Eliot believed that “racial and ethic heterogeneity marked the end of sociocultural harmony”. The idea was supported by Eliot’s personal experience as a citizen of multicultural societies (United States of America, London) and largely shared by Modernist artist, whose quest for unity was at the centre of their works of art. It followed that cultural disintegration together with the lack of coherence was a matter to worry about in Modernist culture.  As a result of the fragmentary nature of the present and his need of unity, Eliot looked back in the past and singled out Elizabethan England as an ideal period. According to him, it represented the high point of English civilization. In addition, he stated that traditions have to be conserved in order to give a culture its sense of continuity and wholeness and to give an individual the awareness of his/her identity in a community. Despite that, Eliot was horrified by the Nazi invocation of an Aryan nation and he disagreed with M. Arnold’s conception of culture as the framework of human life. Indeed, Eliot thought that only religion could guarantee the fundamental values for a culture, thanks to its institutions and traditions. Therefore, Christ became the model of the coexistence of material and spiritual in human society as well as in human beings.

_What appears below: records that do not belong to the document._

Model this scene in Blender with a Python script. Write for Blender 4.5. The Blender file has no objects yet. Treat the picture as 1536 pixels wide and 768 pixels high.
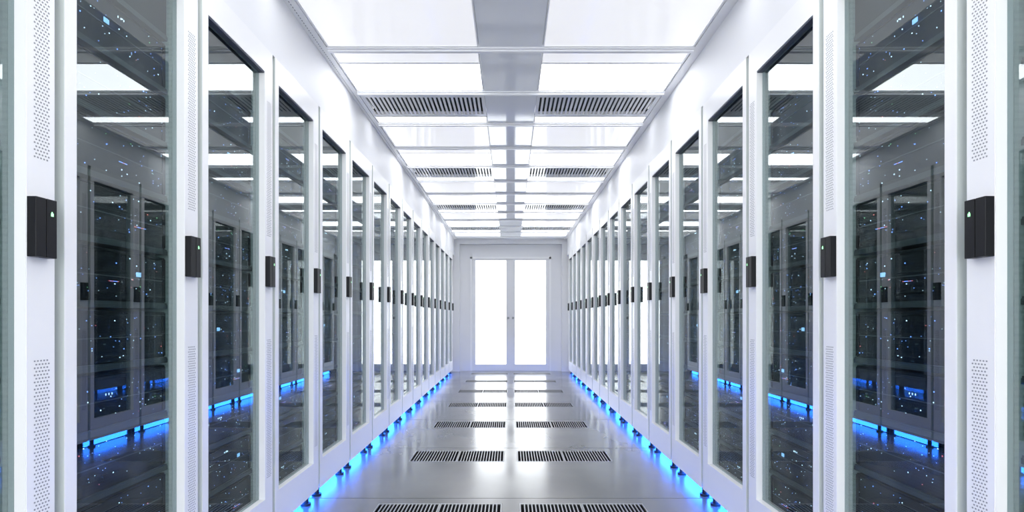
import bpy, bmesh, math, random
from mathutils import Vector, Matrix
random.seed(7)
C = bpy.context.scene.collection
SC = bpy.context.scene

# ---------------------------------------------------------------- camera, light, exposure
EYE = 1.00                     # camera height
F = 854.2                      # focal length in pixels of a 1536 px wide frame
cam_d = bpy.data.cameras.new('camera'); cam = bpy.data.objects.new('camera', cam_d); C.objects.link(cam)
cam_d.sensor_width = 36; cam_d.lens = F / 1536 * 36
cam_d.shift_x = 2 / 1536; cam_d.shift_y = 93 / 1536
cam_d.clip_start = 0.02
cam.location = (0, 0, EYE); cam.rotation_euler = (math.pi / 2, 0, 0)
SC.camera = cam

WORLD_STRENGTH = 1.05
world = bpy.data.worlds.new('world'); SC.world = world; world.use_nodes = True
bg = world.node_tree.nodes['Background']
bg.inputs[0].default_value = (0.95, 0.97, 1, 1); bg.inputs[1].default_value = WORLD_STRENGTH

LIGHT_E = 1.2                  # bright ceiling panels
TILE_GLOW_E = 0.13                 # glow added to plain ceiling tiles, which bounced light leaves too dark
BLUE_E = 5.2
vs = SC.view_settings
vs.view_transform = 'Standard'; vs.look = 'None'; vs.gamma = 1; vs.use_curve_mapping = False
vs.exposure = 2.2

# ---------------------------------------------------------------- materials
def mat(name, color, rough=0.5, metal=0.0, spec=0.5, coat=0.0):
    m = bpy.data.materials.new(name); m.use_nodes = True
    p = m.node_tree.nodes['Principled BSDF']
    p.inputs['Base Color'].default_value = (*color, 1)
    p.inputs['Roughness'].default_value = rough
    p.inputs['Metallic'].default_value = metal
    p.inputs['Specular IOR Level'].default_value = spec
    p.inputs['Coat Weight'].default_value = coat
    p.inputs['Coat Roughness'].default_value = 0.04
    return m
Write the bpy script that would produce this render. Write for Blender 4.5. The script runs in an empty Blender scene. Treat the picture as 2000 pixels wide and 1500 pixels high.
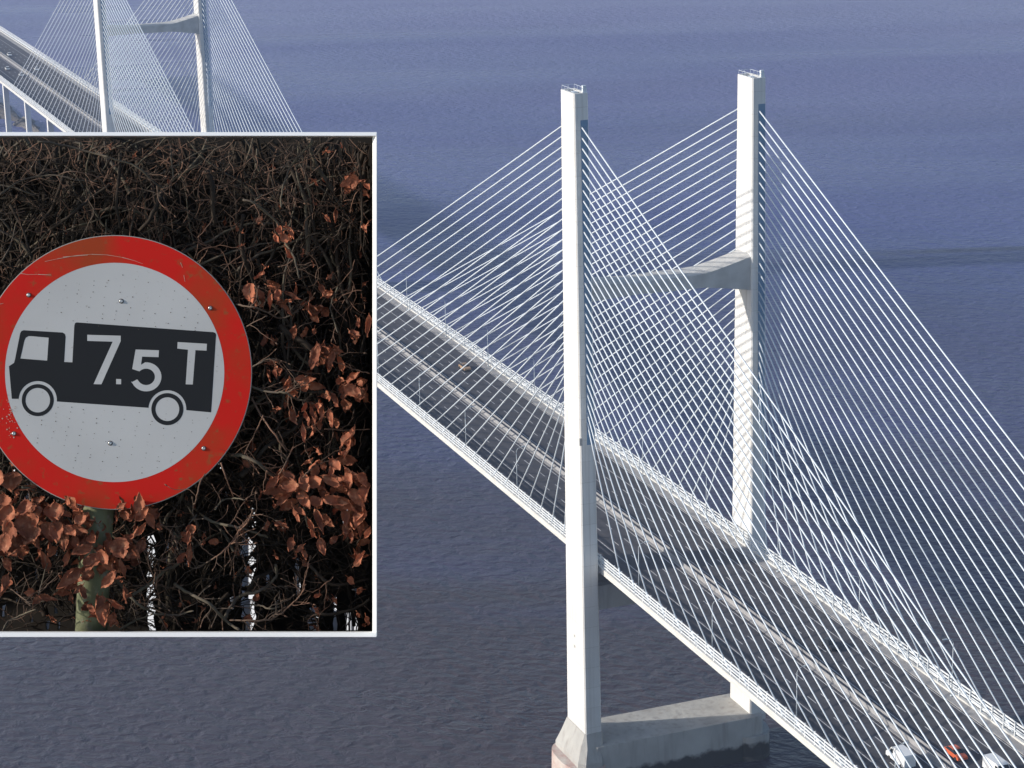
import bpy, bmesh, math, random
from mathutils import Vector, Matrix
random.seed(7)
R_ = math.radians
scene = bpy.context.scene
COL = scene.collection

# ------------------------------------------------------------------ camera
CAM = Vector((378.16, -175.58, 202.24))
yaw, pit, rol = 2.7776, -0.28612, -0.02487
FWD = Vector((math.cos(pit)*math.cos(yaw), math.cos(pit)*math.sin(yaw), math.sin(pit)))
r0 = Vector((math.sin(yaw), -math.cos(yaw), 0)); u0 = r0.cross(FWD)
RIGHT = r0*math.cos(rol) + u0*math.sin(rol)
UP = -r0*math.sin(rol) + u0*math.cos(rol)
FPX = 4418.77
cd = bpy.data.cameras.new('camera'); cam = bpy.data.objects.new('camera', cd); COL.objects.link(cam)
cd.sensor_width = 36; cd.lens = 36*FPX/2000; cd.clip_start = 0.2; cd.clip_end = 60000
ROT = Matrix((RIGHT, UP, -FWD)).transposed()
cam.matrix_world = Matrix.Translation(CAM) @ ROT.to_4x4()
scene.camera = cam

# ------------------------------------------------------------------ light
to_sun = Vector((-0.27, -1.0, 0.40)).normalized()
SUN_EL = math.asin(to_sun.z); SUN_AZ = math.atan2(to_sun.x, to_sun.y)
w = bpy.data.worlds.new('World'); scene.world = w; w.use_nodes = True
nt = w.node_tree; bg = nt.nodes['Background']
sky = nt.nodes.new('ShaderNodeTexSky'); sky.sky_type = 'NISHITA'; sky.sun_disc = False
sky.sun_elevation = SUN_EL; sky.sun_rotation = SUN_AZ; sky.altitude = 200
nt.links.new(sky.outputs[0], bg.inputs[0]); bg.inputs[1].default_value = 0.15
sl = bpy.data.lights.new('sun', 'SUN'); sl.energy = 4.6; sl.angle = R_(1.0); sl.color = (1, 0.94, 0.85)
so = bpy.data.objects.new('sun', sl); COL.objects.link(so)
so.rotation_euler = (-to_sun).to_track_quat('-Z', 'Y').to_euler(); so.location = (0, -300, 400)
scene.view_settings.view_transform = 'Standard'; scene.view_settings.look = 'None'
scene.view_settings.exposure = 0.0; scene.view_settings.gamma = 1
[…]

Such an ideology had its consequences in arts and poetry, marking a considerable change from Romanticism. As the second section of the text explains, “Eliot challenged the dominant Romantic conception of art”, also sharing de Gourmount’s and Hulme’s ideas. He believed that poetry could not be only a projection of the individual personality, a self-expression, but it should be “impersonal”, thanks to the relevance of the medium. The objective correlative is a direct consequence of the aesthetical principle that is also linked to Eliot’s conservative social vision. What is more, Eliot and other contemporary artists promoted a new writing, representing a “countercultural modernism”, aimed at reinvigoration the classical inheritance as communicated by Dante’s literature. So, the “cultural breakdown” did not turn into a pessimistic conception of the narrative, since a new writing flourished. On the same level, Eliot considered Renaissance as the beginning of the separation between spiritual and material, that he called the “dissociation of sensibility”. In particular, J. Milton stood as the first poet portraying the cultural decline. Since he celebrated the desire for self-display, he adopted an eccentric language and created immature characters, he showed a ruined inner world. On the other hand, J. Donne was considered one of the last poets to exemplify the virtues of a unified sensibility.

The concept of “objective correlative” grounds Eliot’s conception of a proper use of the medium. It is theorized as the only way to express emotions adopting a coherent use of the language, so that balance between the form and the matter is created. In his critical essay Hamlet and his Problem, Eliot stated that in W. Shakespeare’s Hamlet a sense of imbalance and unreality is suggested. Such a result depended on the declined culture, in which Shakespeare lived. The context brought also him not to control the correlation between the emotional content and the dramatic form. Therefore, Eliot believed in the relevance of the context for a great work of art to be produced.

The third section of the text, called A sense of the past deals with Eliot’s idea of History and the consequences in the production of new works of art.

Similarly to Leopardi’s idea conveyed in La Ginestra, Eliot thought that History does not continuously progress: the advances in technology and improvements in lifestyle do not correspond to the moral or intellectual development. In A. Toynbee’s worlds, the production of wealth is not the production of well-being. The idea has also a philosophical background: different philosophers, such as Schopenhauer and Nietzsche, who believed in an irrational world, put Hegel’s philosophy into doubt.

All that said so far brings to Eliot’s Tradition and the Individual Talent, where he declared a fundamental aesthetical principle for the maintenance of order among texts. Every work of art has to be innovative with reference to tradition, so that it can be put in contrast and compare to the existing “monuments” of the ancestors.

         Eliot’s germinal ideas were fundamental for new critical theories and practices to arise in the twentieth century.